An MQ-4C Triton Unmanned Aircraft System (UAS) assigned to Unmanned Patrol Squadron 19 (VUP-19), taxis after landing on Andersen Air Force Base. VUP-19 will operate and maintain aircraft in Guam as part of the MQ-4C’s initial operational capability (IOC) in the aircraft’s second deployment after returning to Guam in mid-September 2024. (Photo: U.S. Navy)
An MQ-4C Triton Unmanned Aircraft System (UAS) assigned to Unmanned Patrol Squadron 19 (VUP-19), taxis after landing on Andersen Air Force Base. VUP-19 will operate and maintain aircraft in Guam as part of the MQ-4C’s initial operational capability (IOC) in the aircraft’s second deployment after returning to Guam in mid-September 2024. (Photo: U.S. Navy)

“If you’re deceived, you don’t have enough data. Well, in a wartime situation you’re going to have less data because your sensors are going to be degraded, and you need to develop a system to know when the enemy is spoofing you,” he continued.

The second challenge is how to use an AI system when the military will be relying on incomplete data in conflict that degrades over time with enemy attacks.

“Is there a certain point that the system really is not producing a useful answer…It’s no longer a useful tool?” He said this especially applies to predictive AI balancing reduced and incomplete data.

Thirdly, Tangredi said DoD or contractors need to be able to audit the full trail of an AI system’s development.

“My concern is that a lot of the AI that we’re trying to apply coming from open source is being written up by people and places that are potential opponents. And I don’t know if anybody’s tracking that out and saying, where can this be influenced?”

Tangredi said he wants to know how you audit an AI model and can a company look and assure DoD that developers can go back to the original source code to ensure it was made aboveboard.

Separately, Katie Rainey, Director of Science and Technology at the  Intelligence, Surveillance & Reconnaissance Department of Naval Information Warfare Center (NIWC) Pacific, told the panel she is more cynical about the use and integration of AI as a researcher.

“I think it’s important to talk about how hard the problems are that we have to solve. Because if we can’t be realistic about the challenges, then we’re never going to be able to solve them,” she said.
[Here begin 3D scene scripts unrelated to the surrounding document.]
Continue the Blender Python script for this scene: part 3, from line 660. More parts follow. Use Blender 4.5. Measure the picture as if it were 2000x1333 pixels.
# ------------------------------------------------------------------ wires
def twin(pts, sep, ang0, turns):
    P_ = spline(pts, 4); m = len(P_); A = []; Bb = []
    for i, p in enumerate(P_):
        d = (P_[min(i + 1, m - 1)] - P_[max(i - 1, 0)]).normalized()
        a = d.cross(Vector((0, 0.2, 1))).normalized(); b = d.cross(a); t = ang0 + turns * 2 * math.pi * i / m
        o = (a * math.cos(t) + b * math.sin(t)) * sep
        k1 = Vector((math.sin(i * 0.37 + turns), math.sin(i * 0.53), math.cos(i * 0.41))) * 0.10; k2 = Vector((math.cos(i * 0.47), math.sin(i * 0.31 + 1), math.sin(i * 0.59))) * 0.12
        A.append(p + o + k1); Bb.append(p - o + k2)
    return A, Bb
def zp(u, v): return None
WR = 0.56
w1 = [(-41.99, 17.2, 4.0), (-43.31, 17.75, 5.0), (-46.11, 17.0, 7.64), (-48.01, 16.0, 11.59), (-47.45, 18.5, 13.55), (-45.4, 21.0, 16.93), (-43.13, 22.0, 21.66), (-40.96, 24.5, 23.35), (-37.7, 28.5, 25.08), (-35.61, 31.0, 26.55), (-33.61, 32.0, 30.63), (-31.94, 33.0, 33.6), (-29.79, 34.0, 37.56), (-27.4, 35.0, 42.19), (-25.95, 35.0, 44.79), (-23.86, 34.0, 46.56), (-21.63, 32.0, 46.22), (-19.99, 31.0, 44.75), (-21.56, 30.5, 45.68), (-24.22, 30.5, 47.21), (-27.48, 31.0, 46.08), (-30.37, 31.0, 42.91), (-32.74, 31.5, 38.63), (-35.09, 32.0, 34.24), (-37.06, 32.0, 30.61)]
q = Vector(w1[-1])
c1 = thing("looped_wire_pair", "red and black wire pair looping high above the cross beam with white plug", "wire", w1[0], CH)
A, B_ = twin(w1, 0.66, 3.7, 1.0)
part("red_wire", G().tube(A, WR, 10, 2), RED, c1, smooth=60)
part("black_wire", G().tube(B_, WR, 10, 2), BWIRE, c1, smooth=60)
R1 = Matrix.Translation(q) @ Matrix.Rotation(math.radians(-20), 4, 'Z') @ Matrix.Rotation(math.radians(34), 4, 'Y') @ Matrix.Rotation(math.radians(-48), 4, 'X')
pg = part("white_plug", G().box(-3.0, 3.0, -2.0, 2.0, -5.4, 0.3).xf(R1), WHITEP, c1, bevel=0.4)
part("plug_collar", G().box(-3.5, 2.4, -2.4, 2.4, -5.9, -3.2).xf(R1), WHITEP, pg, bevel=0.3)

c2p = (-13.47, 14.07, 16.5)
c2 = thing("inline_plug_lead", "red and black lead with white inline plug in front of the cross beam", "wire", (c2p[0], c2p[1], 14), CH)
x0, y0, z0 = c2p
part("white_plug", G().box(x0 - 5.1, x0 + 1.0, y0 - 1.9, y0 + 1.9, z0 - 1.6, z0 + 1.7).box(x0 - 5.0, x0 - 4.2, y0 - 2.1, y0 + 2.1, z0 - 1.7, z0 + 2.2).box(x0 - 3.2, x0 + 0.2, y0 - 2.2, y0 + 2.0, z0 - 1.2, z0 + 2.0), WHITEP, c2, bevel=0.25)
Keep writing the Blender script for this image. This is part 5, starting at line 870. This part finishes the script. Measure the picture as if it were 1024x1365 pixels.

Rainey sees the biggest challenges in DoD AI as trust or evaluating algorithms to ensure they work properly in the scenarios they need to work in for difficult operating environments as well as MLOps, or Machine Learning Operations.

She argued MLOps here translates to “the logistics of getting data and models from one place to another.”

Rainey said in contrast to logistics typically meaning actors have to drive between locations “the Navy has more difficult logistical challenges than that – they might not have paved roads, they might not be able to safely drive from one place to another, we might not have the internet to get data from one place to another, we might not have GPS to know where we are, from one time to another. And we might not have platforms that have the amount of compute that we’re used to.”

Therefore, she sees the DoD AI logistical challenge as “the next frontier for our research and development community.”

Another expert and moderator of the panel, George Galdorisi, a retired Navy captain and Director, Strategic Assessments and Technical Futures at NIWC Pacific, talked about a more immediate AI limitation he sees in the Navy today: connecting P-8As and MQ-4Cs more directly.

A P-8A Poseidon assigned to Air Test and Evaluation Squadron (VX) 20 flies over USS Zumwalt (DDG-1000) in Chesapeake Bay in 2016. (Photo: U.S. Navy)
A P-8A Poseidon assigned to Air Test and Evaluation Squadron (VX) 20 flies over USS Zumwalt (DDG-1000) in Chesapeake Bay in 2016. (Photo: U.S. Navy)

While the Boeing [BA] P-8A Poseidon aircraft is meant to team with the Northrop Grumman [NOC] MQ-4C Triton unmanned aircraft, there is no real teaming without requirements for the platforms to directly talk to each other.

“The reason there’s no teaming is two separate manufacturers build those platforms, and no one has written an operational requirement to do that. So if you’re a program manager, you don’t do that, because there’s not a requirement.”

Galdorisi recommended to industry officials in the audience to look at bringing the two platforms together to allow a real set of AI-enabled platforms.

“I think it goes to you all in industry to say, well, you know, it’s kind of like Reese’s Pieces, I got chocolate, and I got peanut butter. And if we bring these together, we can have AI-enabled platforms.”

Galdorisi said the result would be the P-8 mission commander talking to the Triton like people talk to Apple’s Siri AI digital assistant.

“You say stay on my wing for now or go Northwest or do this or do that and the Triton talks back on what it’s doing. That’s not breaking the laws of physics. That’s pretty basic technology.”